- **DATA SEGMENT**

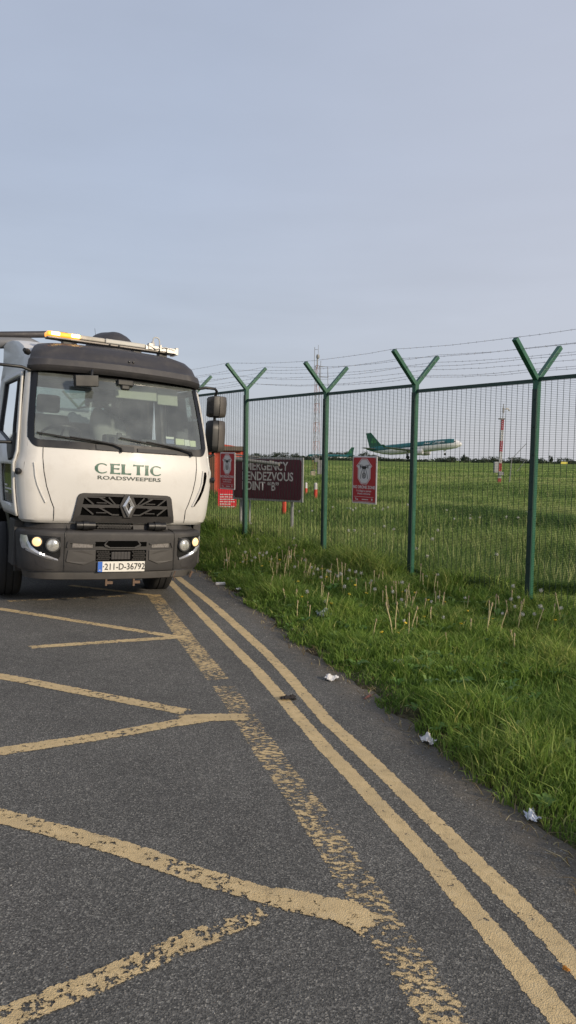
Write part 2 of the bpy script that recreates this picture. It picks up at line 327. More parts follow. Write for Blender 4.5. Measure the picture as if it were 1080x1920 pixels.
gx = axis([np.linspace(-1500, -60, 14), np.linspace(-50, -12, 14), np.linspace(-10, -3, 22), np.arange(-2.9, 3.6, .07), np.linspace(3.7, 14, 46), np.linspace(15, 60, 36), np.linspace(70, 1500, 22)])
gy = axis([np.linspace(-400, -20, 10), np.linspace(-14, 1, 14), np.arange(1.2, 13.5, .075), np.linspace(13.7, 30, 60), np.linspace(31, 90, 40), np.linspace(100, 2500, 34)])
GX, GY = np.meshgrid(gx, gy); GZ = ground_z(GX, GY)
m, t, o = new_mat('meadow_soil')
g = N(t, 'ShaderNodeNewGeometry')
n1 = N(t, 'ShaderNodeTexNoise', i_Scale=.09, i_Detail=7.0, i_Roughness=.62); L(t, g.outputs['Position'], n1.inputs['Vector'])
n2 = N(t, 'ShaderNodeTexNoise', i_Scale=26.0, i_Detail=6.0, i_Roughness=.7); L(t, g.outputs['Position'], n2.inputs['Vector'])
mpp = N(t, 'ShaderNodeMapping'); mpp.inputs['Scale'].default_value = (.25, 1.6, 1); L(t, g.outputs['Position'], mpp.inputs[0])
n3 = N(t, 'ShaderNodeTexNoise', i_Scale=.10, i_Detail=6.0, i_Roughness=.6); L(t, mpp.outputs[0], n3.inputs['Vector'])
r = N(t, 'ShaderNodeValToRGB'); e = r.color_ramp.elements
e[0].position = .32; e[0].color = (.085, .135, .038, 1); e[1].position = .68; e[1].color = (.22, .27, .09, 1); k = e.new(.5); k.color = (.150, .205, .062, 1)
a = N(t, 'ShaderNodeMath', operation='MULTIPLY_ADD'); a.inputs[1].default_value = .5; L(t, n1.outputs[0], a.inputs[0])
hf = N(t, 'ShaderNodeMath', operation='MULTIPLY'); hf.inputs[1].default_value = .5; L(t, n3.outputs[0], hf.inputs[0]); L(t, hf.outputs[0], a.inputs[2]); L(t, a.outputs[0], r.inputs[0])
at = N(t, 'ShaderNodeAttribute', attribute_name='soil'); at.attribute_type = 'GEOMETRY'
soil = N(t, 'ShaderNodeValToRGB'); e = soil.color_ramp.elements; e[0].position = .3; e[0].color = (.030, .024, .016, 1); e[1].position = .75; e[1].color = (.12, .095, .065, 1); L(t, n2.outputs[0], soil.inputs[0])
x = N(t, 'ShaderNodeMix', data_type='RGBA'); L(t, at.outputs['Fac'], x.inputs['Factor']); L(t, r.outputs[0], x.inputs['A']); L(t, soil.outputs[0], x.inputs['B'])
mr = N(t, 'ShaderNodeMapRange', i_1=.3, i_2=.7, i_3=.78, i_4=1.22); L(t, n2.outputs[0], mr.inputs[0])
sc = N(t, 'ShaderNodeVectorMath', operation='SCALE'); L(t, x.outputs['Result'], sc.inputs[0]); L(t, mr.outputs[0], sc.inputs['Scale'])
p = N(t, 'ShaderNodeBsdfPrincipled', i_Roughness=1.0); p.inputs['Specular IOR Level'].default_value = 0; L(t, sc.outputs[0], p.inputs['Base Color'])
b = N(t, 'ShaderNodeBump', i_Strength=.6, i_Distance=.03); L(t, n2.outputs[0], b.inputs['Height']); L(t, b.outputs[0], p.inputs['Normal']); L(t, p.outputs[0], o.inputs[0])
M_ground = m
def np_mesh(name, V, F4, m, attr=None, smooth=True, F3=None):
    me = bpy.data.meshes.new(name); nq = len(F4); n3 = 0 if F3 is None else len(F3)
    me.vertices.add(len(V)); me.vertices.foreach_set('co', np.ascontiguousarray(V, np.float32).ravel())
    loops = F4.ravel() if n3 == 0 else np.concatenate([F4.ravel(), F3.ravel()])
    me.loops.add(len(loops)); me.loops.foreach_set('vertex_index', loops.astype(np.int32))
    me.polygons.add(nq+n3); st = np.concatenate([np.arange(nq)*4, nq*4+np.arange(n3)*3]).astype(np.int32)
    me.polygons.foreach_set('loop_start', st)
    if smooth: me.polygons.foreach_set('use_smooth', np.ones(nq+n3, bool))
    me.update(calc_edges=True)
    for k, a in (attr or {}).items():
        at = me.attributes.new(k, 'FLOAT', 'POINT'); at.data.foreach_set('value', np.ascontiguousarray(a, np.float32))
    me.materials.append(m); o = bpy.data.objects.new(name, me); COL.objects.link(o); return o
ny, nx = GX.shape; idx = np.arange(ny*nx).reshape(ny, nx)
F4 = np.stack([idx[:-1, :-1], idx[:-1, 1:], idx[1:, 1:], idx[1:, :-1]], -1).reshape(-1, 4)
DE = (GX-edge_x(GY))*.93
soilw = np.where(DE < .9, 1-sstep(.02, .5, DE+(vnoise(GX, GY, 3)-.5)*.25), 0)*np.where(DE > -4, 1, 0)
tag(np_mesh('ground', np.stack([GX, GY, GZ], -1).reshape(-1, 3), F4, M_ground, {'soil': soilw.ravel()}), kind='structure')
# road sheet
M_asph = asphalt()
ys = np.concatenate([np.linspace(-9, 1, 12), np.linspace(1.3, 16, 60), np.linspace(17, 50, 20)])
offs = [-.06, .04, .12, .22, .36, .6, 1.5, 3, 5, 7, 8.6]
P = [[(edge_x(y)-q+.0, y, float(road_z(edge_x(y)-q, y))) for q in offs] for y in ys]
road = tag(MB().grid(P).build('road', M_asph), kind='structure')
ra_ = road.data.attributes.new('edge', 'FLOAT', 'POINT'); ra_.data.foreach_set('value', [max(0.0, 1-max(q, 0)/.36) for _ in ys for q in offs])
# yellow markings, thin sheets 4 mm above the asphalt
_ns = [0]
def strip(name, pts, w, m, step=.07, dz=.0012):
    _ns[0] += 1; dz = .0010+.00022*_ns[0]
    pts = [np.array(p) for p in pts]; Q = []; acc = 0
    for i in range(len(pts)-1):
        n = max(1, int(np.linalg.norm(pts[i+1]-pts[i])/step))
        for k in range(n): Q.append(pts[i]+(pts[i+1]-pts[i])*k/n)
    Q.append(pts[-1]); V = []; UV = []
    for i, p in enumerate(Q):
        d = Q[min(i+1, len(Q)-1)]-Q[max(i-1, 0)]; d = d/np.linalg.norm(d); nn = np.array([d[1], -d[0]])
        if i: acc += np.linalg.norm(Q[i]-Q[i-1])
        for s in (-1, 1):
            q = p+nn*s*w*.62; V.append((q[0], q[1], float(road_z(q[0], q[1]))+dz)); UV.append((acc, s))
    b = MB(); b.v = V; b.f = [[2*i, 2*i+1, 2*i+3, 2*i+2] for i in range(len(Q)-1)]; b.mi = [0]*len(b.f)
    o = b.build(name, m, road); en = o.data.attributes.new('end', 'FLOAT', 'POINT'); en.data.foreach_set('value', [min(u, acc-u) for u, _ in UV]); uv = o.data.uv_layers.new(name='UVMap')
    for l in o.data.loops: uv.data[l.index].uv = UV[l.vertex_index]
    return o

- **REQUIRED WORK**
Transcribe the full listing above exactly as it stands, minus the pictures.

- **THE SOLUTION**
Write part 2 of the bpy script that recreates this picture. It picks up at line 327. More parts follow. Write for Blender 4.5. Measure the picture as if it were 1080x1920 pixels.
gx = axis([np.linspace(-1500, -60, 14), np.linspace(-50, -12, 14), np.linspace(-10, -3, 22), np.arange(-2.9, 3.6, .07), np.linspace(3.7, 14, 46), np.linspace(15, 60, 36), np.linspace(70, 1500, 22)])
gy = axis([np.linspace(-400, -20, 10), np.linspace(-14, 1, 14), np.arange(1.2, 13.5, .075), np.linspace(13.7, 30, 60), np.linspace(31, 90, 40), np.linspace(100, 2500, 34)])
GX, GY = np.meshgrid(gx, gy); GZ = ground_z(GX, GY)
m, t, o = new_mat('meadow_soil')
g = N(t, 'ShaderNodeNewGeometry')
n1 = N(t, 'ShaderNodeTexNoise', i_Scale=.09, i_Detail=7.0, i_Roughness=.62); L(t, g.outputs['Position'], n1.inputs['Vector'])
n2 = N(t, 'ShaderNodeTexNoise', i_Scale=26.0, i_Detail=6.0, i_Roughness=.7); L(t, g.outputs['Position'], n2.inputs['Vector'])
mpp = N(t, 'ShaderNodeMapping'); mpp.inputs['Scale'].default_value = (.25, 1.6, 1); L(t, g.outputs['Position'], mpp.inputs[0])
n3 = N(t, 'ShaderNodeTexNoise', i_Scale=.10, i_Detail=6.0, i_Roughness=.6); L(t, mpp.outputs[0], n3.inputs['Vector'])
r = N(t, 'ShaderNodeValToRGB'); e = r.color_ramp.elements
e[0].position = .32; e[0].color = (.085, .135, .038, 1); e[1].position = .68; e[1].color = (.22, .27, .09, 1); k = e.new(.5); k.color = (.150, .205, .062, 1)
a = N(t, 'ShaderNodeMath', operation='MULTIPLY_ADD'); a.inputs[1].default_value = .5; L(t, n1.outputs[0], a.inputs[0])
hf = N(t, 'ShaderNodeMath', operation='MULTIPLY'); hf.inputs[1].default_value = .5; L(t, n3.outputs[0], hf.inputs[0]); L(t, hf.outputs[0], a.inputs[2]); L(t, a.outputs[0], r.inputs[0])
at = N(t, 'ShaderNodeAttribute', attribute_name='soil'); at.attribute_type = 'GEOMETRY'
soil = N(t, 'ShaderNodeValToRGB'); e = soil.color_ramp.elements; e[0].position = .3; e[0].color = (.030, .024, .016, 1); e[1].position = .75; e[1].color = (.12, .095, .065, 1); L(t, n2.outputs[0], soil.inputs[0])
x = N(t, 'ShaderNodeMix', data_type='RGBA'); L(t, at.outputs['Fac'], x.inputs['Factor']); L(t, r.outputs[0], x.inputs['A']); L(t, soil.outputs[0], x.inputs['B'])
mr = N(t, 'ShaderNodeMapRange', i_1=.3, i_2=.7, i_3=.78, i_4=1.22); L(t, n2.outputs[0], mr.inputs[0])
sc = N(t, 'ShaderNodeVectorMath', operation='SCALE'); L(t, x.outputs['Result'], sc.inputs[0]); L(t, mr.outputs[0], sc.inputs['Scale'])
p = N(t, 'ShaderNodeBsdfPrincipled', i_Roughness=1.0); p.inputs['Specular IOR Level'].default_value = 0; L(t, sc.outputs[0], p.inputs['Base Color'])
b = N(t, 'ShaderNodeBump', i_Strength=.6, i_Distance=.03); L(t, n2.outputs[0], b.inputs['Height']); L(t, b.outputs[0], p.inputs['Normal']); L(t, p.outputs[0], o.inputs[0])
M_ground = m
def np_mesh(name, V, F4, m, attr=None, smooth=True, F3=None):
    me = bpy.data.meshes.new(name); nq = len(F4); n3 = 0 if F3 is None else len(F3)
    me.vertices.add(len(V)); me.vertices.foreach_set('co', np.ascontiguousarray(V, np.float32).ravel())
    loops = F4.ravel() if n3 == 0 else np.concatenate([F4.ravel(), F3.ravel()])
    me.loops.add(len(loops)); me.loops.foreach_set('vertex_index', loops.astype(np.int32))
    me.polygons.add(nq+n3); st = np.concatenate([np.arange(nq)*4, nq*4+np.arange(n3)*3]).astype(np.int32)
    me.polygons.foreach_set('loop_start', st)
    if smooth: me.polygons.foreach_set('use_smooth', np.ones(nq+n3, bool))
    me.update(calc_edges=True)
    for k, a in (attr or {}).items():
        at = me.attributes.new(k, 'FLOAT', 'POINT'); at.data.foreach_set('value', np.ascontiguousarray(a, np.float32))
    me.materials.append(m); o = bpy.data.objects.new(name, me); COL.objects.link(o); return o
ny, nx = GX.shape; idx = np.arange(ny*nx).reshape(ny, nx)
F4 = np.stack([idx[:-1, :-1], idx[:-1, 1:], idx[1:, 1:], idx[1:, :-1]], -1).reshape(-1, 4)
DE = (GX-edge_x(GY))*.93
soilw = np.where(DE < .9, 1-sstep(.02, .5, DE+(vnoise(GX, GY, 3)-.5)*.25), 0)*np.where(DE > -4, 1, 0)
tag(np_mesh('ground', np.stack([GX, GY, GZ], -1).reshape(-1, 3), F4, M_ground, {'soil': soilw.ravel()}), kind='structure')
# road sheet
M_asph = asphalt()
ys = np.concatenate([np.linspace(-9, 1, 12), np.linspace(1.3, 16, 60), np.linspace(17, 50, 20)])
offs = [-.06, .04, .12, .22, .36, .6, 1.5, 3, 5, 7, 8.6]
P = [[(edge_x(y)-q+.0, y, float(road_z(edge_x(y)-q, y))) for q in offs] for y in ys]
road = tag(MB().grid(P).build('road', M_asph), kind='structure')
ra_ = road.data.attributes.new('edge', 'FLOAT', 'POINT'); ra_.data.foreach_set('value', [max(0.0, 1-max(q, 0)/.36) for _ in ys for q in offs])
# yellow markings, thin sheets 4 mm above the asphalt
_ns = [0]
def strip(name, pts, w, m, step=.07, dz=.0012):
    _ns[0] += 1; dz = .0010+.00022*_ns[0]
    pts = [np.array(p) for p in pts]; Q = []; acc = 0
    for i in range(len(pts)-1):
        n = max(1, int(np.linalg.norm(pts[i+1]-pts[i])/step))
        for k in range(n): Q.append(pts[i]+(pts[i+1]-pts[i])*k/n)
    Q.append(pts[-1]); V = []; UV = []
    for i, p in enumerate(Q):
        d = Q[min(i+1, len(Q)-1)]-Q[max(i-1, 0)]; d = d/np.linalg.norm(d); nn = np.array([d[1], -d[0]])
        if i: acc += np.linalg.norm(Q[i]-Q[i-1])
        for s in (-1, 1):
            q = p+nn*s*w*.62; V.append((q[0], q[1], float(road_z(q[0], q[1]))+dz)); UV.append((acc, s))
    b = MB(); b.v = V; b.f = [[2*i, 2*i+1, 2*i+3, 2*i+2] for i in range(len(Q)-1)]; b.mi = [0]*len(b.f)
    o = b.build(name, m, road); en = o.data.attributes.new('end', 'FLOAT', 'POINT'); en.data.foreach_set('value', [min(u, acc-u) for u, _ in UV]); uv = o.data.uv_layers.new(name='UVMap')
    for l in o.data.loops: uv.data[l.index].uv = UV[l.vertex_index]
    return o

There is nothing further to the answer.